* BEGIN *

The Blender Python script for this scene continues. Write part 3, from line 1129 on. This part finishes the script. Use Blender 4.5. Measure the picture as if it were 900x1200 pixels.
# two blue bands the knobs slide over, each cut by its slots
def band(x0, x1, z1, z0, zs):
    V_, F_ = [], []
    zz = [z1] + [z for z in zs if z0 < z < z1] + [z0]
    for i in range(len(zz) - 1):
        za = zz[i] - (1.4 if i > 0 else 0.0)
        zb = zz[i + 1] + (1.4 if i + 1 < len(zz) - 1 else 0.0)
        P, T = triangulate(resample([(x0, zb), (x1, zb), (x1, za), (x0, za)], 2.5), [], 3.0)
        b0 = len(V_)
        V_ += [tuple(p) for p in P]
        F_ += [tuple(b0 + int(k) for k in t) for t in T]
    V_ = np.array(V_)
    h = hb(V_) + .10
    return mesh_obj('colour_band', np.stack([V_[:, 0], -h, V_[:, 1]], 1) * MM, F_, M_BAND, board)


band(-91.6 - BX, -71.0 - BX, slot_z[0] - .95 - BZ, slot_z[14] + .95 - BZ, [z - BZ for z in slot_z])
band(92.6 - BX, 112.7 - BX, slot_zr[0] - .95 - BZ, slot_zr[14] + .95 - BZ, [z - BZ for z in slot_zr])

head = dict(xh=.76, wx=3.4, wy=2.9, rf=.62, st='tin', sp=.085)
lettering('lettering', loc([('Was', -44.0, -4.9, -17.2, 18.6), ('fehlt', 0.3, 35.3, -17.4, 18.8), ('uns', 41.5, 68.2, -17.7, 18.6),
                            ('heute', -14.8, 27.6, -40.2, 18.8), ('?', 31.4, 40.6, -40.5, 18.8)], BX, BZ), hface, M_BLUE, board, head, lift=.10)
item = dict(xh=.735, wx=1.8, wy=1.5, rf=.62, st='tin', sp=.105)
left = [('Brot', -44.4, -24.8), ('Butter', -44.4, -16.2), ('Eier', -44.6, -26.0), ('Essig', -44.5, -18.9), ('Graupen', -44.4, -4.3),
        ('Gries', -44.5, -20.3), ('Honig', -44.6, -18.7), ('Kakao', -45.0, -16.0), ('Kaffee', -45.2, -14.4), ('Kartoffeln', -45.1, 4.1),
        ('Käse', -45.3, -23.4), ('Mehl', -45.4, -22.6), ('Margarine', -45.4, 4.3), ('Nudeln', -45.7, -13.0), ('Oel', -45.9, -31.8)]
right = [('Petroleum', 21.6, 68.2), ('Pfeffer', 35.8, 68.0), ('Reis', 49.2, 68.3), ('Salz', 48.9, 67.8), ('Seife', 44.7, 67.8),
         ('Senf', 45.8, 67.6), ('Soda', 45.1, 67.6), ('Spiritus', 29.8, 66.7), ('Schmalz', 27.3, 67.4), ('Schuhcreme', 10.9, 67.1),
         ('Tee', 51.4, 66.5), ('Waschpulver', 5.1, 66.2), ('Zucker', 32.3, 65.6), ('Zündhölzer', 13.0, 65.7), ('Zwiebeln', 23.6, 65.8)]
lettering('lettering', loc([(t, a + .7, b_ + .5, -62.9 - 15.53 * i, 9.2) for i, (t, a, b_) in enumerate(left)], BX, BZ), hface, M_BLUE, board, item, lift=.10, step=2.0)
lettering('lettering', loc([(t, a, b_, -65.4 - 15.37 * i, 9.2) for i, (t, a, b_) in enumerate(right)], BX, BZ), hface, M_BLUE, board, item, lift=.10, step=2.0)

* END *

Restate the whole listing exactly, leaving out nothing.

The Blender Python script for this scene continues. Write part 3, from line 1129 on. This part finishes the script. Use Blender 4.5. Measure the picture as if it were 900x1200 pixels.
# two blue bands the knobs slide over, each cut by its slots
def band(x0, x1, z1, z0, zs):
    V_, F_ = [], []
    zz = [z1] + [z for z in zs if z0 < z < z1] + [z0]
    for i in range(len(zz) - 1):
        za = zz[i] - (1.4 if i > 0 else 0.0)
        zb = zz[i + 1] + (1.4 if i + 1 < len(zz) - 1 else 0.0)
        P, T = triangulate(resample([(x0, zb), (x1, zb), (x1, za), (x0, za)], 2.5), [], 3.0)
        b0 = len(V_)
        V_ += [tuple(p) for p in P]
        F_ += [tuple(b0 + int(k) for k in t) for t in T]
    V_ = np.array(V_)
    h = hb(V_) + .10
    return mesh_obj('colour_band', np.stack([V_[:, 0], -h, V_[:, 1]], 1) * MM, F_, M_BAND, board)


band(-91.6 - BX, -71.0 - BX, slot_z[0] - .95 - BZ, slot_z[14] + .95 - BZ, [z - BZ for z in slot_z])
band(92.6 - BX, 112.7 - BX, slot_zr[0] - .95 - BZ, slot_zr[14] + .95 - BZ, [z - BZ for z in slot_zr])

head = dict(xh=.76, wx=3.4, wy=2.9, rf=.62, st='tin', sp=.085)
lettering('lettering', loc([('Was', -44.0, -4.9, -17.2, 18.6), ('fehlt', 0.3, 35.3, -17.4, 18.8), ('uns', 41.5, 68.2, -17.7, 18.6),
                            ('heute', -14.8, 27.6, -40.2, 18.8), ('?', 31.4, 40.6, -40.5, 18.8)], BX, BZ), hface, M_BLUE, board, head, lift=.10)
item = dict(xh=.735, wx=1.8, wy=1.5, rf=.62, st='tin', sp=.105)
left = [('Brot', -44.4, -24.8), ('Butter', -44.4, -16.2), ('Eier', -44.6, -26.0), ('Essig', -44.5, -18.9), ('Graupen', -44.4, -4.3),
        ('Gries', -44.5, -20.3), ('Honig', -44.6, -18.7), ('Kakao', -45.0, -16.0), ('Kaffee', -45.2, -14.4), ('Kartoffeln', -45.1, 4.1),
        ('Käse', -45.3, -23.4), ('Mehl', -45.4, -22.6), ('Margarine', -45.4, 4.3), ('Nudeln', -45.7, -13.0), ('Oel', -45.9, -31.8)]
right = [('Petroleum', 21.6, 68.2), ('Pfeffer', 35.8, 68.0), ('Reis', 49.2, 68.3), ('Salz', 48.9, 67.8), ('Seife', 44.7, 67.8),
         ('Senf', 45.8, 67.6), ('Soda', 45.1, 67.6), ('Spiritus', 29.8, 66.7), ('Schmalz', 27.3, 67.4), ('Schuhcreme', 10.9, 67.1),
         ('Tee', 51.4, 66.5), ('Waschpulver', 5.1, 66.2), ('Zucker', 32.3, 65.6), ('Zündhölzer', 13.0, 65.7), ('Zwiebeln', 23.6, 65.8)]
lettering('lettering', loc([(t, a + .7, b_ + .5, -62.9 - 15.53 * i, 9.2) for i, (t, a, b_) in enumerate(left)], BX, BZ), hface, M_BLUE, board, item, lift=.10, step=2.0)
lettering('lettering', loc([(t, a, b_, -65.4 - 15.37 * i, 9.2) for i, (t, a, b_) in enumerate(right)], BX, BZ), hface, M_BLUE, board, item, lift=.10, step=2.0)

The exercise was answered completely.